____ Extracted information
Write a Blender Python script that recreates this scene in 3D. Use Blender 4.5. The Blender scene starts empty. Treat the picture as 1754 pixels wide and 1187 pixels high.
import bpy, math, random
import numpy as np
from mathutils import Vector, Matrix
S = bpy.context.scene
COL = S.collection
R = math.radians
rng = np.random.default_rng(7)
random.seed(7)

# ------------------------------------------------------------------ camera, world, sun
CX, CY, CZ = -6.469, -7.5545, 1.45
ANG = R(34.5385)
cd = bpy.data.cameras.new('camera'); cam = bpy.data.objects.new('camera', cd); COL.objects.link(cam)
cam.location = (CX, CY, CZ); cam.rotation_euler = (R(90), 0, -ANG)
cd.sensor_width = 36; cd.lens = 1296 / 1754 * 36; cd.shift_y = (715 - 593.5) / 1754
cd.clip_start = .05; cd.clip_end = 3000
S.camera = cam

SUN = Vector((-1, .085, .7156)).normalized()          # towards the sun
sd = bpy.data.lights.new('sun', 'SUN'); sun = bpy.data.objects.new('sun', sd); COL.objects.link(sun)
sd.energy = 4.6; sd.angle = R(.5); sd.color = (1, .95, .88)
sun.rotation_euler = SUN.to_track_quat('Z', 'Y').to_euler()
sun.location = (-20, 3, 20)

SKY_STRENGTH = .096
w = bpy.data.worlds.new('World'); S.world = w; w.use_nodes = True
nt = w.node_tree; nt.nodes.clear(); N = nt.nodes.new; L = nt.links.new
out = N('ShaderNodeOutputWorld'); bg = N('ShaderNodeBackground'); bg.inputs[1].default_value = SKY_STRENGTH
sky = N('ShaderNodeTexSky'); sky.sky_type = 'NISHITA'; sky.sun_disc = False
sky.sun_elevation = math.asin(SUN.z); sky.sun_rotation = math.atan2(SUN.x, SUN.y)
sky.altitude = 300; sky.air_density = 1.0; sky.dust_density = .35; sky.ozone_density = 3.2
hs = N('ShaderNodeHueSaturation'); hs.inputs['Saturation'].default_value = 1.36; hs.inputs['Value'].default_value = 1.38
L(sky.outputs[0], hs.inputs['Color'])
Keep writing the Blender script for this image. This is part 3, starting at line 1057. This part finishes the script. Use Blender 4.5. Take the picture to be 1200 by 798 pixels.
________
- [Problem description]: Every record above should be output exactly.

- [Answer to the problem]:
Write a Blender Python script that recreates this scene in 3D. Use Blender 4.5. The Blender scene starts empty. Treat the picture as 1754 pixels wide and 1187 pixels high.
import bpy, math, random
import numpy as np
from mathutils import Vector, Matrix
S = bpy.context.scene
COL = S.collection
R = math.radians
rng = np.random.default_rng(7)
random.seed(7)

# ------------------------------------------------------------------ camera, world, sun
CX, CY, CZ = -6.469, -7.5545, 1.45
ANG = R(34.5385)
cd = bpy.data.cameras.new('camera'); cam = bpy.data.objects.new('camera', cd); COL.objects.link(cam)
cam.location = (CX, CY, CZ); cam.rotation_euler = (R(90), 0, -ANG)
cd.sensor_width = 36; cd.lens = 1296 / 1754 * 36; cd.shift_y = (715 - 593.5) / 1754
cd.clip_start = .05; cd.clip_end = 3000
S.camera = cam

SUN = Vector((-1, .085, .7156)).normalized()          # towards the sun
sd = bpy.data.lights.new('sun', 'SUN'); sun = bpy.data.objects.new('sun', sd); COL.objects.link(sun)
sd.energy = 4.6; sd.angle = R(.5); sd.color = (1, .95, .88)
sun.rotation_euler = SUN.to_track_quat('Z', 'Y').to_euler()
sun.location = (-20, 3, 20)

SKY_STRENGTH = .096
w = bpy.data.worlds.new('World'); S.world = w; w.use_nodes = True
nt = w.node_tree; nt.nodes.clear(); N = nt.nodes.new; L = nt.links.new
out = N('ShaderNodeOutputWorld'); bg = N('ShaderNodeBackground'); bg.inputs[1].default_value = SKY_STRENGTH
sky = N('ShaderNodeTexSky'); sky.sky_type = 'NISHITA'; sky.sun_disc = False
sky.sun_elevation = math.asin(SUN.z); sky.sun_rotation = math.atan2(SUN.x, SUN.y)
sky.altitude = 300; sky.air_density = 1.0; sky.dust_density = .35; sky.ozone_density = 3.2
hs = N('ShaderNodeHueSaturation'); hs.inputs['Saturation'].default_value = 1.36; hs.inputs['Value'].default_value = 1.38
L(sky.outputs[0], hs.inputs['Color'])
Keep writing the Blender script for this image. This is part 3, starting at line 1057. This part finishes the script. Use Blender 4.5. Take the picture to be 1200 by 798 pixels.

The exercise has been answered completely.